TASK REQUIREMENTS: Repeat each line of the material below exactly as it appears, minus any pictures.

COLLECTED DATA:
◆ ◆ ◆ ◆
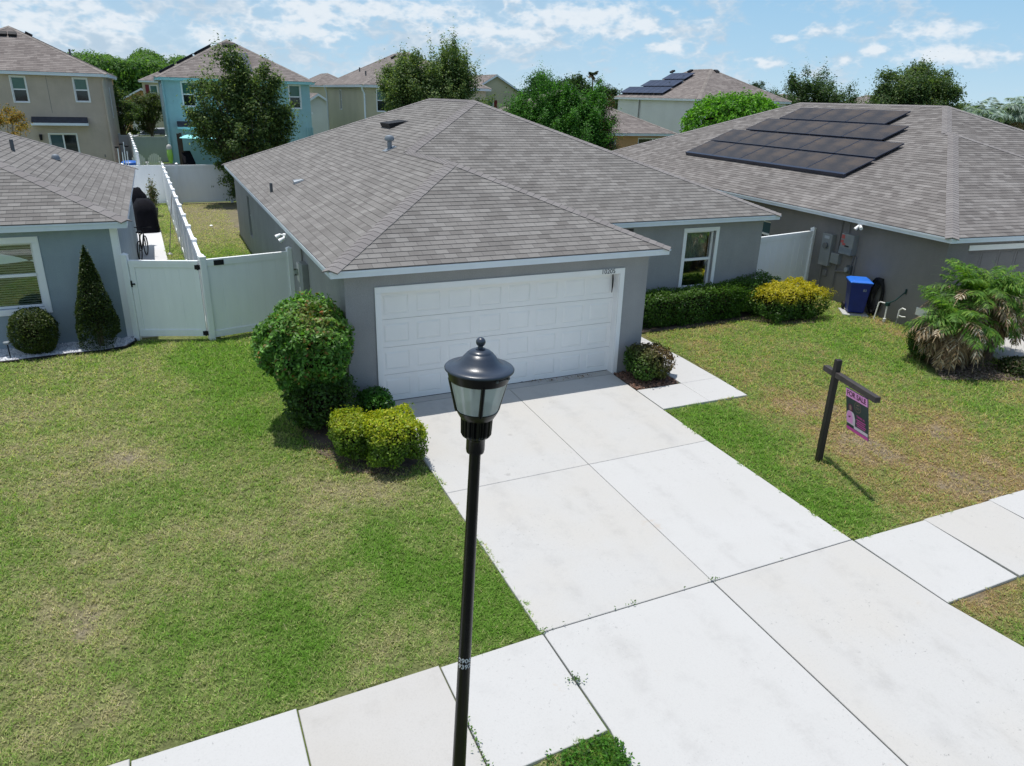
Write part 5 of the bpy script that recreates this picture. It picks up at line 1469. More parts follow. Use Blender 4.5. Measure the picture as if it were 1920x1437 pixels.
# pipes
t = thing('water_pipe', 'white plastic standpipes with a black hose beside the hose coil', 'water pipe', (*rloc(.3, 1.5), 0), RH[2])
m = MB(); m.tube([(-.38, .22, -.05), (-.33, .20, .46), (-.31, .17, .48), (-.28, -.02, .48)], .018, 8); m.tube([(-.34, -.10, -.05), (-.30, -.06, .44)], .02, 8); m.cyl((-.345, -.105, .02), (-.345, -.105, .1), .04); m.build('standpipe', 'pvc_white', t, True)
m = MB(); m.box(-.33, -.10, .43, -.25, .0, .52); m.tube([(-.28, -.05, .50), (-.20, -.18, .60), (-.12, -.25, .74), (-.03, -.30, .86)], .016, 8); m.tube([(-.03, -.30, .80), (-.03, -.30, .93)], .022, 8); m.build('valve_hose', 'dark_green', t, True)
t = thing('garden_tap', 'white plastic garden tap on a thin riser near the palm', 'tap', (*rloc(.3, 1.05), 0), RH[2])
m = MB(); m.tube([(-.30, 0, -.05), (-.28, 0, .20)], .012, 8); m.build('riser', 'grey_metal', t); m = MB(); m.tube([(-.28, 0, .20), (-.27, 0, .42), (-.25, -.06, .48), (-.22, -.14, .46)], .02, 8); m.tube([(-.27, 0, .28), (-.24, -.1, .26), (-.22, -.18, .28)], .018, 8); m.build('tap', 'pvc_white', t, True)
t = thing('solar_light', 'short black solar path light standing in white gravel', 'garden light', (-6.5, 5.27, 0))
m = MB(); m.cyl((0, 0, -.05), (0, 0, .30), .012); m.build('stake', 'black_plastic', t); m = MB(); m.lathe([(.02, .29), (.055, .31), (.075, .33), (.07, .35), (.0, .365)], 16); m.build('lamp_head', 'galvanised', t, True); MB().cyl((0, 0, .005), (0, 0, .02), .06).build('foot', 'black_plastic', t)

# ------------------------------------------------------------------ between the houses
def cloth_box(label, loc, w, d, h, top=.75, rot=0, name='covered_grill', hood=True):
    t = thing(name, label, 'grill', loc, rot); n = 28; m = MB(); vs = []; fs = []
    lev = [(0, 1.06), (.03, 1.04), (.3, .98), (.62, .96), (.78, .93), (.90, top), (.98, top * .8), (1.0, top * .5)]
    for k, (z, s_) in enumerate(lev):
        for i in range(n):
            a = 2 * math.pi * i / n; c, s = math.cos(a), math.sin(a); q = (abs(c) ** 4 + abs(s) ** 4) ** -.25
            f = 1 + .035 * math.sin(a * 7 + k) * (1 - z) + .02 * math.sin(a * 13 + 2 * k)
            vs.append((c * q * w / 2 * s_ * f, s * q * d / 2 * s_ * f, z * h + .02 * math.sin(a * 3)))
    for k in range(len(lev) - 1):
        for i in range(n): fs.append((k * n + i, k * n + (i + 1) % n, (k + 1) * n + (i + 1) % n, (k + 1) * n + i))
    fs.append(tuple(range((len(lev) - 1) * n, len(lev) * n))); m.add(vs, fs); m.build('cover', 'black_fabric', t, True, angle=70)
    m = MB()
    for x, y in ((-.4, -.4), (.4, -.4), (.4, .4), (-.4, .4)): m.cyl((x * w, y * d, -.0), (x * w, y * d, .1), .03)
    m.build('castor', 'black_plastic', t)
    return t


cloth_box('large grill under a black cover on the white side patio', (-3.92, 20.6, .01), .85, 1.35, 1.22, .70, .05)
cloth_box('tall rounded object under a black cover behind the covered grill', (-4.22, 23.3, .01), .8, .8, 1.35, .62, .2, name='covered_heater')['category'] = 'covered heater'
t = thing('potted_plant', 'thin spiky plant in a dark pot behind the covered grill', 'potted plant', (-3.62, 24.6, .01))
m = MB(); m.lathe([(.0, 0), (.12, 0), (.17, .3), (.18, .32), (.15, .32), (.14, .28), (0, .28)], 16); m.build('pot', 'dark_grey_metal', t, True)
Q = rng.normal(size=(900, 3)) * [.10, .10, .28] + [0, 0, .85]; q_ = rng.normal(size=Q.shape); q_[:, 2] += .3; np_mesh('foliage', leaf_quads(Q, q_, .11, .35), 4, 'leaves', t, palette(900, [(.06, .09, .03), (.10, .11, .05), (.16, .13, .08)])); MB().tube([(0, 0, .28), (.02, 0, .8), (.0, .02, 1.25)], .012).build('stem', 'bark', t)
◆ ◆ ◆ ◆
COMPLETE RESPONSE:
Write part 5 of the bpy script that recreates this picture. It picks up at line 1469. More parts follow. Use Blender 4.5. Measure the picture as if it were 1920x1437 pixels.
# pipes
t = thing('water_pipe', 'white plastic standpipes with a black hose beside the hose coil', 'water pipe', (*rloc(.3, 1.5), 0), RH[2])
m = MB(); m.tube([(-.38, .22, -.05), (-.33, .20, .46), (-.31, .17, .48), (-.28, -.02, .48)], .018, 8); m.tube([(-.34, -.10, -.05), (-.30, -.06, .44)], .02, 8); m.cyl((-.345, -.105, .02), (-.345, -.105, .1), .04); m.build('standpipe', 'pvc_white', t, True)
m = MB(); m.box(-.33, -.10, .43, -.25, .0, .52); m.tube([(-.28, -.05, .50), (-.20, -.18, .60), (-.12, -.25, .74), (-.03, -.30, .86)], .016, 8); m.tube([(-.03, -.30, .80), (-.03, -.30, .93)], .022, 8); m.build('valve_hose', 'dark_green', t, True)
t = thing('garden_tap', 'white plastic garden tap on a thin riser near the palm', 'tap', (*rloc(.3, 1.05), 0), RH[2])
m = MB(); m.tube([(-.30, 0, -.05), (-.28, 0, .20)], .012, 8); m.build('riser', 'grey_metal', t); m = MB(); m.tube([(-.28, 0, .20), (-.27, 0, .42), (-.25, -.06, .48), (-.22, -.14, .46)], .02, 8); m.tube([(-.27, 0, .28), (-.24, -.1, .26), (-.22, -.18, .28)], .018, 8); m.build('tap', 'pvc_white', t, True)
t = thing('solar_light', 'short black solar path light standing in white gravel', 'garden light', (-6.5, 5.27, 0))
m = MB(); m.cyl((0, 0, -.05), (0, 0, .30), .012); m.build('stake', 'black_plastic', t); m = MB(); m.lathe([(.02, .29), (.055, .31), (.075, .33), (.07, .35), (.0, .365)], 16); m.build('lamp_head', 'galvanised', t, True); MB().cyl((0, 0, .005), (0, 0, .02), .06).build('foot', 'black_plastic', t)

# ------------------------------------------------------------------ between the houses
def cloth_box(label, loc, w, d, h, top=.75, rot=0, name='covered_grill', hood=True):
    t = thing(name, label, 'grill', loc, rot); n = 28; m = MB(); vs = []; fs = []
    lev = [(0, 1.06), (.03, 1.04), (.3, .98), (.62, .96), (.78, .93), (.90, top), (.98, top * .8), (1.0, top * .5)]
    for k, (z, s_) in enumerate(lev):
        for i in range(n):
            a = 2 * math.pi * i / n; c, s = math.cos(a), math.sin(a); q = (abs(c) ** 4 + abs(s) ** 4) ** -.25
            f = 1 + .035 * math.sin(a * 7 + k) * (1 - z) + .02 * math.sin(a * 13 + 2 * k)
            vs.append((c * q * w / 2 * s_ * f, s * q * d / 2 * s_ * f, z * h + .02 * math.sin(a * 3)))
    for k in range(len(lev) - 1):
        for i in range(n): fs.append((k * n + i, k * n + (i + 1) % n, (k + 1) * n + (i + 1) % n, (k + 1) * n + i))
    fs.append(tuple(range((len(lev) - 1) * n, len(lev) * n))); m.add(vs, fs); m.build('cover', 'black_fabric', t, True, angle=70)
    m = MB()
    for x, y in ((-.4, -.4), (.4, -.4), (.4, .4), (-.4, .4)): m.cyl((x * w, y * d, -.0), (x * w, y * d, .1), .03)
    m.build('castor', 'black_plastic', t)
    return t


cloth_box('large grill under a black cover on the white side patio', (-3.92, 20.6, .01), .85, 1.35, 1.22, .70, .05)
cloth_box('tall rounded object under a black cover behind the covered grill', (-4.22, 23.3, .01), .8, .8, 1.35, .62, .2, name='covered_heater')['category'] = 'covered heater'
t = thing('potted_plant', 'thin spiky plant in a dark pot behind the covered grill', 'potted plant', (-3.62, 24.6, .01))
m = MB(); m.lathe([(.0, 0), (.12, 0), (.17, .3), (.18, .32), (.15, .32), (.14, .28), (0, .28)], 16); m.build('pot', 'dark_grey_metal', t, True)
Q = rng.normal(size=(900, 3)) * [.10, .10, .28] + [0, 0, .85]; q_ = rng.normal(size=Q.shape); q_[:, 2] += .3; np_mesh('foliage', leaf_quads(Q, q_, .11, .35), 4, 'leaves', t, palette(900, [(.06, .09, .03), (.10, .11, .05), (.16, .13, .08)])); MB().tube([(0, 0, .28), (.02, 0, .8), (.0, .02, 1.25)], .012).build('stem', 'bark', t)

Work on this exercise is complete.